Monday 2 June 2014

A Stone In Heaven

In A Circus Of Hells and The Rebel Worlds, the young Dominic Flandry achieves his aims, both personal and political, by practicing elaborate deceptions. By contrast, his last novel as central character, A Stone In Heaven, is refreshingly simple and consequently more plausible.

The Duke of Hermes is suspected of planning a coup. Miriam/Banner's Ramnuan oath-sister, Yewwl, enters the commercial center, Dukeston, on a pretext and transmits what she sees: secret production of military equipment and uniforms and of more palladium than necessary for a civilian economy - maybe also military rations and fissionable isotopes. Yewwl does not leave Dukeston alive but Flandry, acting on what she has seen, attacks from space, destroying first a particular building in Dukeston, then the military base on the outer moon. That is enough. The Duke, already in space, seeking Flandry, flees and his movement collapses, crews either surrendering or disappearing. If only it were always that simple.

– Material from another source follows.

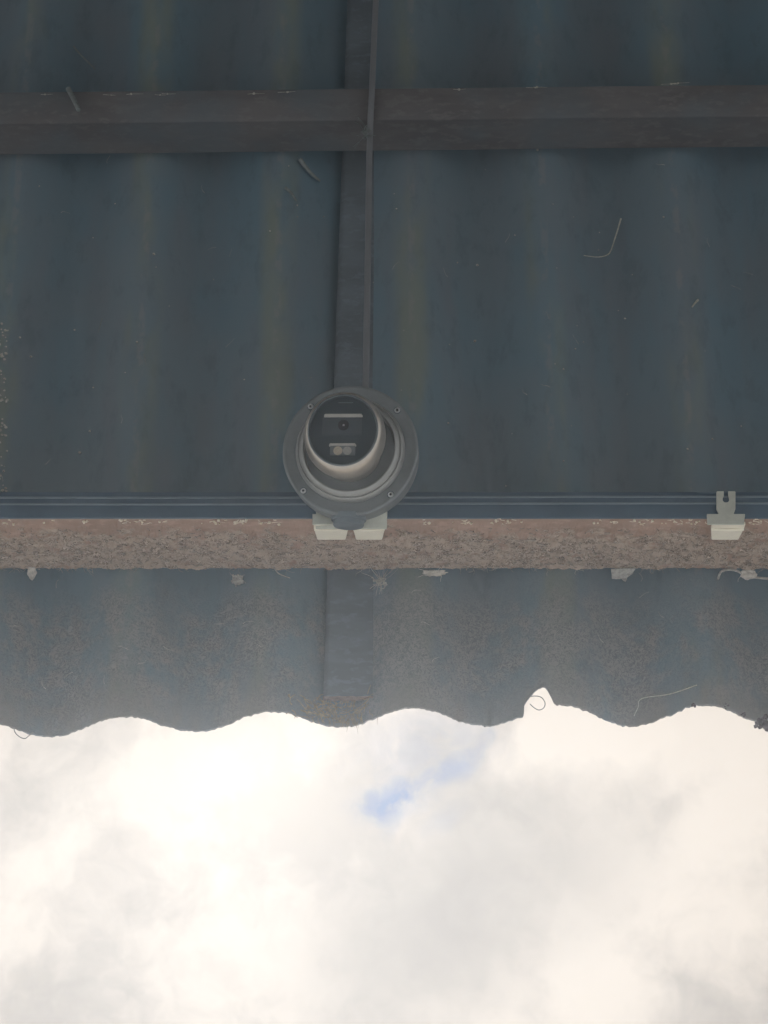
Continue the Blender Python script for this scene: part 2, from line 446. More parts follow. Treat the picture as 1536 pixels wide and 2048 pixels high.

Flandry refers to his last expedition and we really do expect that he and Chives will die in space at the end. They dispatched Miriam to Terra in the Hooligan while they manually flew the warheads towards their final target but she returns to rescue them. Thus, Flandry reviews his life but happily it does not end yet. In fact, he and Miriam begin a partnership that continues in the next novel.

2 comments:

Sean M. Brooks said...

Hi, Paul!

While I agree that sometimes a simple plot or line of development is best for a particular stary, that is not always possible or desirable. I enjoyed the complexities to be found in A CIRCUS OF HELLS and THE REBEL WORLDS precisely because Poul Anderson made that complexity plausible or realistic, something which logically and naturally developed from both the plot and the characters. And the acts and deeds of those characters.

Sean

Sean M. Brooks said...

Hi, Paul!

To be scrupulously comprhehensive, I sould add that I have read criticisms of A CIRCUS OF HELLS by readers who thought the book either disjointed or more like two very different stories cobbled together in an unsatisfactory way. That is, the first part focuses on Flandry's deal with Leon Ammon and his investigation of Wayland while the second part focuses on Flandry and Djana's captivity on Talwin and the steps taken by the former to escape.

I can see the point these critics are making while not agreeing with them. My view is Poul Anderson was able to integrate such complexities of plot convincingly.